Each material has its own constraints that affect what artisans can and can’t do with it. Each requires that you develop a sensitivity to its working qualities. For example, clay must be mixed with water to the right consistency. If too much water is added as you throw a pot on the wheel, the pot will slump and fail. If the clay is too dry, you’ll not get it to center easily on the wheel. If it’s not been wedged properly, a thing many choose to do by hand, it can have air bubbles in it or inconsistent moisture content, again causing problems as you attempt to raise it on the wheel into a uniformly thin, balanced, and shapely form. If you let a pot dry too long, it will be impossible to trim as nicely as you would have done while it was leather hard. If clay is too thick and not well enough dried in advance of firing, pots can blow up. These are things that you learn from experience, but also that you must watch carefully throughout the process.
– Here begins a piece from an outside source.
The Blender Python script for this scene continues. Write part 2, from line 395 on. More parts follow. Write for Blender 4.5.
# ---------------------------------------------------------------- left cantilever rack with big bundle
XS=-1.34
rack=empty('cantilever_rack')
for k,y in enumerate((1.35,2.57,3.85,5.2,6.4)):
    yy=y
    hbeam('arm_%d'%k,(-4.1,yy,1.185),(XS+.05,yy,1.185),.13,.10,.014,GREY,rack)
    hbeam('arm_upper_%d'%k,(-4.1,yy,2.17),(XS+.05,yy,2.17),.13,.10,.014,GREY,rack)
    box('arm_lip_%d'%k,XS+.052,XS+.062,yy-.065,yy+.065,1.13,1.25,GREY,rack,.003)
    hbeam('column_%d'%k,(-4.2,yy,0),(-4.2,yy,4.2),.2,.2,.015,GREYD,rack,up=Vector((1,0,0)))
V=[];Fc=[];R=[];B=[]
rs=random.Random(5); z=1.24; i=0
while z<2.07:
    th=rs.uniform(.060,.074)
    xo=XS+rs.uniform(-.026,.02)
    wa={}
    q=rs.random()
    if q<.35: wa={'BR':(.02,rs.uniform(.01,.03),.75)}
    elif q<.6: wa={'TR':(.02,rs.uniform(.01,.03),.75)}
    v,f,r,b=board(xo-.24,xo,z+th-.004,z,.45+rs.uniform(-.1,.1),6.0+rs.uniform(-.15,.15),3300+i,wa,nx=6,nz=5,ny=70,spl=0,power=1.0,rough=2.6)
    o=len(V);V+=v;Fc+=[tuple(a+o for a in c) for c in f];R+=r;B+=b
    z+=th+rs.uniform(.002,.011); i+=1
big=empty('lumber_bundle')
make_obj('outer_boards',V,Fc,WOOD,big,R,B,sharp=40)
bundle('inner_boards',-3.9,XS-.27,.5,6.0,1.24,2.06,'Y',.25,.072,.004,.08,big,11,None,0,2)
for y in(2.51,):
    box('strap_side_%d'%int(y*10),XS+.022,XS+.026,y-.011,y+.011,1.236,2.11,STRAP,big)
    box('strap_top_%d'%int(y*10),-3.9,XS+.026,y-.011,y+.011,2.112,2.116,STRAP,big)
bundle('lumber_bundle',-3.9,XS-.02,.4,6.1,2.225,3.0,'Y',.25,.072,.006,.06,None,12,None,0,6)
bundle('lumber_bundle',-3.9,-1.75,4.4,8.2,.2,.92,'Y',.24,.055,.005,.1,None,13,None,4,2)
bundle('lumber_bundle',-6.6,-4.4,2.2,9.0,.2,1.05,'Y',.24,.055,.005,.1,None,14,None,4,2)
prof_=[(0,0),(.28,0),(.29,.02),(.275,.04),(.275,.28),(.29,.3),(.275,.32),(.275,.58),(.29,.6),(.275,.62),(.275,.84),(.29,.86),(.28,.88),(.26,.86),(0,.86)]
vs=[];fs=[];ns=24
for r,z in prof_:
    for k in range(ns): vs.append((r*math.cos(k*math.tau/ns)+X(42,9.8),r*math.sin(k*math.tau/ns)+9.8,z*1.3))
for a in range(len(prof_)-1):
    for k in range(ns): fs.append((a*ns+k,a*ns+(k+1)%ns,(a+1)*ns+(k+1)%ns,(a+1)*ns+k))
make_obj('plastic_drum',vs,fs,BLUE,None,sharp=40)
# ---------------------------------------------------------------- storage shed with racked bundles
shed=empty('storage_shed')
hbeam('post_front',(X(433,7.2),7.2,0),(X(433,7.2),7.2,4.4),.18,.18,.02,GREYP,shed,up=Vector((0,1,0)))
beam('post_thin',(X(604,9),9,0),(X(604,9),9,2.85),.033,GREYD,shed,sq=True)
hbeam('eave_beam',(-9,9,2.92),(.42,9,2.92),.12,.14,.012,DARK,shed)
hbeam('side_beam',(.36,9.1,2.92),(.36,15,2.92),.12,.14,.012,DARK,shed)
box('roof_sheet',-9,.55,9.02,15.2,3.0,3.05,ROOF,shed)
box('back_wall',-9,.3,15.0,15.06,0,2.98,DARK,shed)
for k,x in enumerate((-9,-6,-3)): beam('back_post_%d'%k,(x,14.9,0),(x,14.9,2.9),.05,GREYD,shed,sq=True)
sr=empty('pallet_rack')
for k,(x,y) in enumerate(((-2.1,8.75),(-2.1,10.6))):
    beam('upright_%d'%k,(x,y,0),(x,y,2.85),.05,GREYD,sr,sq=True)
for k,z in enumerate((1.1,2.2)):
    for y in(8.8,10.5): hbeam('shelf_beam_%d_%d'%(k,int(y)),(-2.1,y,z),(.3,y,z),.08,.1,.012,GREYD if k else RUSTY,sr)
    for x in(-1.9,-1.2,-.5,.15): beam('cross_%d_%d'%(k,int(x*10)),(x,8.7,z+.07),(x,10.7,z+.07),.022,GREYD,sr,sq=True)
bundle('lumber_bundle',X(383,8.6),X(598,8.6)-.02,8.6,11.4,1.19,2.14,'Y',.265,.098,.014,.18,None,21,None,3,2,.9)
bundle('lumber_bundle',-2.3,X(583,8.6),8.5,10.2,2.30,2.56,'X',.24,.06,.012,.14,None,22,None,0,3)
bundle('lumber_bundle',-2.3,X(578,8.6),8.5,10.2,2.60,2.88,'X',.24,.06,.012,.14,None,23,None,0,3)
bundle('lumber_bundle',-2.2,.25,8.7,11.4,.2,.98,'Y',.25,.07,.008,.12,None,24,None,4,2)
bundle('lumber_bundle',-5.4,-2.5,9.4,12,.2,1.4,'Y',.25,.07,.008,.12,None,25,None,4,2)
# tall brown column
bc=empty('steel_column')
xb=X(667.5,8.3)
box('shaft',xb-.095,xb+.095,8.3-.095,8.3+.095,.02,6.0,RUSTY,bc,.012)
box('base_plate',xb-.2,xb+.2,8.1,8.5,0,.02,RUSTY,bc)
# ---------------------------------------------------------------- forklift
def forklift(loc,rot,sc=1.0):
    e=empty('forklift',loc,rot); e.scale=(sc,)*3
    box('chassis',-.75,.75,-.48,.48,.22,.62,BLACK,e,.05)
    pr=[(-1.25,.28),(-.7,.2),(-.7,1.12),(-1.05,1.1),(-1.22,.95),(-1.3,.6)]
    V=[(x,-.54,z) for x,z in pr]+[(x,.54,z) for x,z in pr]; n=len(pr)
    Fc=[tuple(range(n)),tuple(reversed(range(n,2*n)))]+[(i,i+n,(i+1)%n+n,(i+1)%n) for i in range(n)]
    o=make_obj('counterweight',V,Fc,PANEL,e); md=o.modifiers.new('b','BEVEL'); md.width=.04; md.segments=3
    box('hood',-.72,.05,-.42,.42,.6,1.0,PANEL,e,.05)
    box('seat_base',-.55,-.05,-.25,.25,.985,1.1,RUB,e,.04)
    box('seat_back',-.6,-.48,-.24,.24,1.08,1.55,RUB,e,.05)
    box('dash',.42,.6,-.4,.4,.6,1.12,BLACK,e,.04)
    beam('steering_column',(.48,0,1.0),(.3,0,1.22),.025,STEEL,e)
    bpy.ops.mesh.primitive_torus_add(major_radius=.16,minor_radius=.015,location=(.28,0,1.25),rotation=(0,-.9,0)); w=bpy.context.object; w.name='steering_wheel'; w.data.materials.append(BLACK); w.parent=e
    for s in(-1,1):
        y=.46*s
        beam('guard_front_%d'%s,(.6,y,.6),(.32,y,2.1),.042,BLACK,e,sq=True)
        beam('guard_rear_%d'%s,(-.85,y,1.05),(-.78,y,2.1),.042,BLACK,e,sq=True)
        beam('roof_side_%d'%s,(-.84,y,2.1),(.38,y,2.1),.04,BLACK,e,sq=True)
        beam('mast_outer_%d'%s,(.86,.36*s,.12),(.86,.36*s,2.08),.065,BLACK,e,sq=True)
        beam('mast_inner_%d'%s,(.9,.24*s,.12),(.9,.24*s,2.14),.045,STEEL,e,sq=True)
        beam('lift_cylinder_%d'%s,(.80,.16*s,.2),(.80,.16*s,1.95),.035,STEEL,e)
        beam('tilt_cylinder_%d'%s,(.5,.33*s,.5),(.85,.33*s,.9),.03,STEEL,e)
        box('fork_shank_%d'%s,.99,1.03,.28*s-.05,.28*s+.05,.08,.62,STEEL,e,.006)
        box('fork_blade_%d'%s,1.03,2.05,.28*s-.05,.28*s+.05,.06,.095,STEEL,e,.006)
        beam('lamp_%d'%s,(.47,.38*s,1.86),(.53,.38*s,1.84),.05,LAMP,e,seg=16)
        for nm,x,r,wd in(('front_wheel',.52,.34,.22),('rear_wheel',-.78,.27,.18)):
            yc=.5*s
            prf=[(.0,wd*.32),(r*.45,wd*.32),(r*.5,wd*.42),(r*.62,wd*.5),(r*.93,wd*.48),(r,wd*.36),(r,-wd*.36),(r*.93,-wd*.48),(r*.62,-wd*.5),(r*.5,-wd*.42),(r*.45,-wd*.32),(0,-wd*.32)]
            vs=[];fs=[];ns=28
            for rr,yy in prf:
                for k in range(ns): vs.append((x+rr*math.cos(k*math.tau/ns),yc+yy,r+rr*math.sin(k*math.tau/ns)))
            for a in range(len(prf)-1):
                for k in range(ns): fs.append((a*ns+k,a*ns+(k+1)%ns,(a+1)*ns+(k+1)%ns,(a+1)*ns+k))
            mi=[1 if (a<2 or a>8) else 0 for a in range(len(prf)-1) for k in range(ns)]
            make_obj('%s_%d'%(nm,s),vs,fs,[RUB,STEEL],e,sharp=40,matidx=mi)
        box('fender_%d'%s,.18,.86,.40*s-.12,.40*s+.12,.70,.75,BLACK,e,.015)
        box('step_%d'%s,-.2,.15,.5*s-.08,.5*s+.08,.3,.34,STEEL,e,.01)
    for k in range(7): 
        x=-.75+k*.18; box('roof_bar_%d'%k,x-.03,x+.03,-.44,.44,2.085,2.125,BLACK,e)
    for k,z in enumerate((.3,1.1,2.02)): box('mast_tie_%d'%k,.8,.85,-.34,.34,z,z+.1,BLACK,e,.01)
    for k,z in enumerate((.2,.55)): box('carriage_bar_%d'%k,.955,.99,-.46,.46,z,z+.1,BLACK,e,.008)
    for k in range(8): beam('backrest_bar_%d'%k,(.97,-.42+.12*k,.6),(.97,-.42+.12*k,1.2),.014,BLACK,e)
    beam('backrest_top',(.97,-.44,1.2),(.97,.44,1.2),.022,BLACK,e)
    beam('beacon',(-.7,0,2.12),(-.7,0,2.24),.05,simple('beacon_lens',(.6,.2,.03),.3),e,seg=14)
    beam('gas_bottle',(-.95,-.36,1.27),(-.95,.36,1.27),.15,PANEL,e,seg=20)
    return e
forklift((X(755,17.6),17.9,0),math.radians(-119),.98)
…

I could have loved a long life as a potter, crafting functional things from clay. I think back to my potting days, fondly remembering reaching my arm beyond elbow deep into a pot as I turned it, an exercise that required me to stand at the wheel. If I’d potted longer, I might have gotten good enough to throw porcelain on the wheel, which takes additional sensitivity and practice. More recent experience in a blacksmithing class taught in the blacksmithing shop at the Eureka Springs School of the Arts tells me I would have thoroughly enjoyed life as a blacksmith. When guests come to our home and are offered a beer, I swell with pride when they use the beer opener I forged from red-hot steel on the anvil with a hammer wielded by my own hands.